Interestingly enough Mr. Henigan has supported just the sort of legislation that would effectively ban an entire class of firearms, handguns, affixing his name to an amicus brief filed with the Supreme Court in support of such a law in the District of Columbia. It is just this sort of “incremental change” that our founding fathers warned against. In Jefferson’s words, “even under the best forms of government those entrusted with power have, in time, and by slow operations, perverted it into tyranny.” James Madison, in a speech at the Virginia Ratifying Convention in 1788, agreed and stated that “[t]here are more instances of the abridgement of the freedom of the people by gradual and silent encroachments of those in power than by violent and sudden usurpations.”

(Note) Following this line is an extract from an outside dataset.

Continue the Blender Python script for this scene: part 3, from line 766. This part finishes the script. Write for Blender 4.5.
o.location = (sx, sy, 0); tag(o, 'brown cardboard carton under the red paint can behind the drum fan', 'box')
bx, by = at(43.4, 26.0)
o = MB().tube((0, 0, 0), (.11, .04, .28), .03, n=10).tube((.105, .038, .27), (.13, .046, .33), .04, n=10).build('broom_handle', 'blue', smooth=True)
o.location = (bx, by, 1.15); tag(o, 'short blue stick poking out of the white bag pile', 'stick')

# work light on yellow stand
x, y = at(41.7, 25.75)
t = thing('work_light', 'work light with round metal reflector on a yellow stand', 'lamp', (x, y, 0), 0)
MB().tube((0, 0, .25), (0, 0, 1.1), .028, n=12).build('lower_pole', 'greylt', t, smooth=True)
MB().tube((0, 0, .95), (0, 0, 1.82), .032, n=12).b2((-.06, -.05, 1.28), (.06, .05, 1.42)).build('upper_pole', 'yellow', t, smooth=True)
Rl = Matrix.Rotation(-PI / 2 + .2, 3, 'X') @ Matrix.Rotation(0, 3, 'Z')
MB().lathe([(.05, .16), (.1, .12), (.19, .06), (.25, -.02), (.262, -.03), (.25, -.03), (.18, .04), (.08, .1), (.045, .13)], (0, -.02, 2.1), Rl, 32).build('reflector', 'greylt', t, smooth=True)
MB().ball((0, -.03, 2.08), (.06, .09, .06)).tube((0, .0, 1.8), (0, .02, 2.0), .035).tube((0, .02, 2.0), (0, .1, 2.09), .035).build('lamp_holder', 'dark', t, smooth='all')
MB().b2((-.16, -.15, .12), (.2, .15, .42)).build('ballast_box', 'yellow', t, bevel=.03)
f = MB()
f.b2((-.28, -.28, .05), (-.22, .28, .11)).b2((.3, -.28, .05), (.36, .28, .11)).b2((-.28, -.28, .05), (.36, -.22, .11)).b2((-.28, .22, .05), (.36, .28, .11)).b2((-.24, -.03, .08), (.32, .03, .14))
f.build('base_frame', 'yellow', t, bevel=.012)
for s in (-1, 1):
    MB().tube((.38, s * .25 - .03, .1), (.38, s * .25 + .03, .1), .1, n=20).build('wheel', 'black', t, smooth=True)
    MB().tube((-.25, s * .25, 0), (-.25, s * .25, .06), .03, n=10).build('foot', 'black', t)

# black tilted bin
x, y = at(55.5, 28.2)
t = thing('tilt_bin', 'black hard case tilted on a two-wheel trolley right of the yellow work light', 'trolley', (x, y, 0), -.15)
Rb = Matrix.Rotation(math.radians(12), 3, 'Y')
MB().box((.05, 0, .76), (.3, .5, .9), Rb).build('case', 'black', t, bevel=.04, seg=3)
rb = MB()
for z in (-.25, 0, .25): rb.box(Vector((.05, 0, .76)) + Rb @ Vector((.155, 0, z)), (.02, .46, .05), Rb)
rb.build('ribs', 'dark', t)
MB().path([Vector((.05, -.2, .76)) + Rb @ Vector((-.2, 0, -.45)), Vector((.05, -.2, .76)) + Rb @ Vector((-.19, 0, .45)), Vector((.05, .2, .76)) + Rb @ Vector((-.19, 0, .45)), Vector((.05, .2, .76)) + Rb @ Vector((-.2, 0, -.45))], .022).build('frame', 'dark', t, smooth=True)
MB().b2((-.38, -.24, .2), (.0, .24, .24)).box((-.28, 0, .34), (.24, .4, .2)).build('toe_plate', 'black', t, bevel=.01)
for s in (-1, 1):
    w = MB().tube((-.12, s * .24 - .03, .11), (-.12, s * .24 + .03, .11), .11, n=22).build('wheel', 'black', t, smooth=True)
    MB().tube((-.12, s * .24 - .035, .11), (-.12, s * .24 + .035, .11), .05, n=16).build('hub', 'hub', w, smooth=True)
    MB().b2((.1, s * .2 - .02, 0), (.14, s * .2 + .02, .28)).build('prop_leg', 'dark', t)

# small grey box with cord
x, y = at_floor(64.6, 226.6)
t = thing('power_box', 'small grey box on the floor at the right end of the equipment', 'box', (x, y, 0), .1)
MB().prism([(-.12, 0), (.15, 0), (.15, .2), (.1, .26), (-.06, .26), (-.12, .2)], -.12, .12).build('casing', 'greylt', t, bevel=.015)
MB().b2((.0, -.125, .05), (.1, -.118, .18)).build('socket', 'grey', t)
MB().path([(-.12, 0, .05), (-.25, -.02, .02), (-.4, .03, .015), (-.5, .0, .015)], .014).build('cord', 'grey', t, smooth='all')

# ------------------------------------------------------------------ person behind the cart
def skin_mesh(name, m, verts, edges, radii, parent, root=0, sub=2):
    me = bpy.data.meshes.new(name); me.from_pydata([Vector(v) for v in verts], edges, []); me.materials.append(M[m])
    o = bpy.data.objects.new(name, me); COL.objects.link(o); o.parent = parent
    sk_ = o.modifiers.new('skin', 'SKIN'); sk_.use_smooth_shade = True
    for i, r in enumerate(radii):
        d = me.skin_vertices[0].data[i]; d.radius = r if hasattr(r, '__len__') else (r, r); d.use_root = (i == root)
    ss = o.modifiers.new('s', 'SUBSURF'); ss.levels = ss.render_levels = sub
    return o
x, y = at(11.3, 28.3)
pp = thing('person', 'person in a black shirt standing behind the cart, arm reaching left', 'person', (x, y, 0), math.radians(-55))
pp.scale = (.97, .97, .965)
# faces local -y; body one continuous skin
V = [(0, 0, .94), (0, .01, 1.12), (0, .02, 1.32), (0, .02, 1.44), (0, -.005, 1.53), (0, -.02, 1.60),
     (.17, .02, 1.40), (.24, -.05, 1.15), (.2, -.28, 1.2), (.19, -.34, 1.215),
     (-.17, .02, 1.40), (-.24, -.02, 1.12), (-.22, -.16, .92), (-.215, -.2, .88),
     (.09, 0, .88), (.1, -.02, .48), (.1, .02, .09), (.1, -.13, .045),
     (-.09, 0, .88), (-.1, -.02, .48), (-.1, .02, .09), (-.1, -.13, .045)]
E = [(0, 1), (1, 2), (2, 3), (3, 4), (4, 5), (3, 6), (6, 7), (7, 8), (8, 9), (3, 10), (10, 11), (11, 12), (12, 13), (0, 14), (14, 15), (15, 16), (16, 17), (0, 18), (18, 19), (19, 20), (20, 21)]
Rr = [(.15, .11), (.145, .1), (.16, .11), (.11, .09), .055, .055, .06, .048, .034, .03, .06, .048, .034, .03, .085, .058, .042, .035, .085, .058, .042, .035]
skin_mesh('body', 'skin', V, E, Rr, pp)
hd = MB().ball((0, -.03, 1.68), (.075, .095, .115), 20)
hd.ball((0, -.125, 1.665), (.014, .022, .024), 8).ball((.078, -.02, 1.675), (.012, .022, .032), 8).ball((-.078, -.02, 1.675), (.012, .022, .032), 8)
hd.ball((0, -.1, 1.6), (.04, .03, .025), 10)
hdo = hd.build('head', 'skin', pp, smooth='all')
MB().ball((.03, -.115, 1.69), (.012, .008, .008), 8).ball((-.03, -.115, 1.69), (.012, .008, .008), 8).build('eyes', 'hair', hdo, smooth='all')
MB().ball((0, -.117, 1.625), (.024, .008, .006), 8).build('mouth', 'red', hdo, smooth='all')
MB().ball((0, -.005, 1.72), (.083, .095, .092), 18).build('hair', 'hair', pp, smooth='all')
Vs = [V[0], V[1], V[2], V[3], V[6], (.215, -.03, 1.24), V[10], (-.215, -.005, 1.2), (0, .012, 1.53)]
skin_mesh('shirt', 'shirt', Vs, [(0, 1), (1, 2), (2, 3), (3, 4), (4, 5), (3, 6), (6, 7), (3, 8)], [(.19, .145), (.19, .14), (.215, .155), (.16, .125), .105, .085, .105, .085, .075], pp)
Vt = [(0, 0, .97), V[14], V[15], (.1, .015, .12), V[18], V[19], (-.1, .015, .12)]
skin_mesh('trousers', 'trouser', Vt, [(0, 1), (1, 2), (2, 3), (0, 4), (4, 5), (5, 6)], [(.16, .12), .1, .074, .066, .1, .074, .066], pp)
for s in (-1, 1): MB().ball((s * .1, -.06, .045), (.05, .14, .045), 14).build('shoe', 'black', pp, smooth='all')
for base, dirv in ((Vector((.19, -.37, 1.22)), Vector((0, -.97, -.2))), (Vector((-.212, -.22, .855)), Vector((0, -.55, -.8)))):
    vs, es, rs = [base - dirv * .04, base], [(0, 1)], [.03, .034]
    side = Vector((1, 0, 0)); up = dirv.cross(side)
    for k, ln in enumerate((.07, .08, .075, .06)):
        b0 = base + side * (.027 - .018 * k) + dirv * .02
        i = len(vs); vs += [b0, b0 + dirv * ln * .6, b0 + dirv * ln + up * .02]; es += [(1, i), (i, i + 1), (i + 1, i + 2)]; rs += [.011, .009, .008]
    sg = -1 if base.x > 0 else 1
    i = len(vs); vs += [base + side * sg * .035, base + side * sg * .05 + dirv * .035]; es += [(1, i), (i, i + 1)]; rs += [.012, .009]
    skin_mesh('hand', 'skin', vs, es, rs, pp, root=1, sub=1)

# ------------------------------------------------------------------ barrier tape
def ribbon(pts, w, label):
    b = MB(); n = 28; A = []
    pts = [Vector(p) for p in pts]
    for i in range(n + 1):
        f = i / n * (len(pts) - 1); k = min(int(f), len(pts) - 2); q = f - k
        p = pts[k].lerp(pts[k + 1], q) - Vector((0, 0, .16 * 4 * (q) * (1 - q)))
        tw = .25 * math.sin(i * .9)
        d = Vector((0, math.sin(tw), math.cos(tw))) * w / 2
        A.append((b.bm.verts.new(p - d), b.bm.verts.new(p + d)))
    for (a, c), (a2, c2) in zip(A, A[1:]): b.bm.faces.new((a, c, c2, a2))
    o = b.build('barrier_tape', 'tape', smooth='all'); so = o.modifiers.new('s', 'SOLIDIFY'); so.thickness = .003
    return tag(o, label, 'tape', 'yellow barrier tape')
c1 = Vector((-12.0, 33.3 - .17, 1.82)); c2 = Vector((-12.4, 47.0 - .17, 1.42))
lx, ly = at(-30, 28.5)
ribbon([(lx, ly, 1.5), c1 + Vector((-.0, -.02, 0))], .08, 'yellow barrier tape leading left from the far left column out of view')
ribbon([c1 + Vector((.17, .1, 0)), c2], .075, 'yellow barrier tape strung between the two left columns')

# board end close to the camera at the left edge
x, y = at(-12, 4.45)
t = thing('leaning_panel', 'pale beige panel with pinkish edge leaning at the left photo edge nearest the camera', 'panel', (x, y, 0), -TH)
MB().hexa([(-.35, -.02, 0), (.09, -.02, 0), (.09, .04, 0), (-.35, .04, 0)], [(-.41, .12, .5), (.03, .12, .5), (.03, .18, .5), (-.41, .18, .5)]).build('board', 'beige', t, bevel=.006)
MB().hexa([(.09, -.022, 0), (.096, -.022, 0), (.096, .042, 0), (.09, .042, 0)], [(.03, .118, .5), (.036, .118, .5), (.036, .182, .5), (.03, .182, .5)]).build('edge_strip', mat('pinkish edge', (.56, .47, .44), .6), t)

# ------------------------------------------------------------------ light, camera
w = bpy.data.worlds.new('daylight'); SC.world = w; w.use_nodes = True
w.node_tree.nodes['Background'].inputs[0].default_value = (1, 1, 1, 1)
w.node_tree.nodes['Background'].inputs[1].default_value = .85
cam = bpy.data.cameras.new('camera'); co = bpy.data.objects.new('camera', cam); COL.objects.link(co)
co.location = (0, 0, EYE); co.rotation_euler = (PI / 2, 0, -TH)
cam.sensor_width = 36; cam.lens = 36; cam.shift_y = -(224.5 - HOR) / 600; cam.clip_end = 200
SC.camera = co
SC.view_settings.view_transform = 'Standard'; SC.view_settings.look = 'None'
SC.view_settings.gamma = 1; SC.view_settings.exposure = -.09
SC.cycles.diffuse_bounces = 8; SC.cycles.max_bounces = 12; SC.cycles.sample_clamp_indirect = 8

It is because of these sorts of “gradual and silent encroachments” that supporters of all of our civil rights must remain vigilant, for once lost such rights are not easily regained. As Judge Alex Kozinski of the Ninth Circuit stated in Silveira v. Lockyer,

“The prospect of tyranny may not grab the headlines the way vivid stories of gun crime routinely do. But few saw the Third Reich coming until it was too late. The Second Amendment is a doomsday provision, one designed for those exceptionally rare circumstances where all other rights have failed — where the government refuses to stand for reelection and silences those who protest; where courts have lost the courage to oppose, or can find no one to enforce their decrees. However improbable these contingencies may seem today, facing them unprepared is a mistake a free people get to make only once.”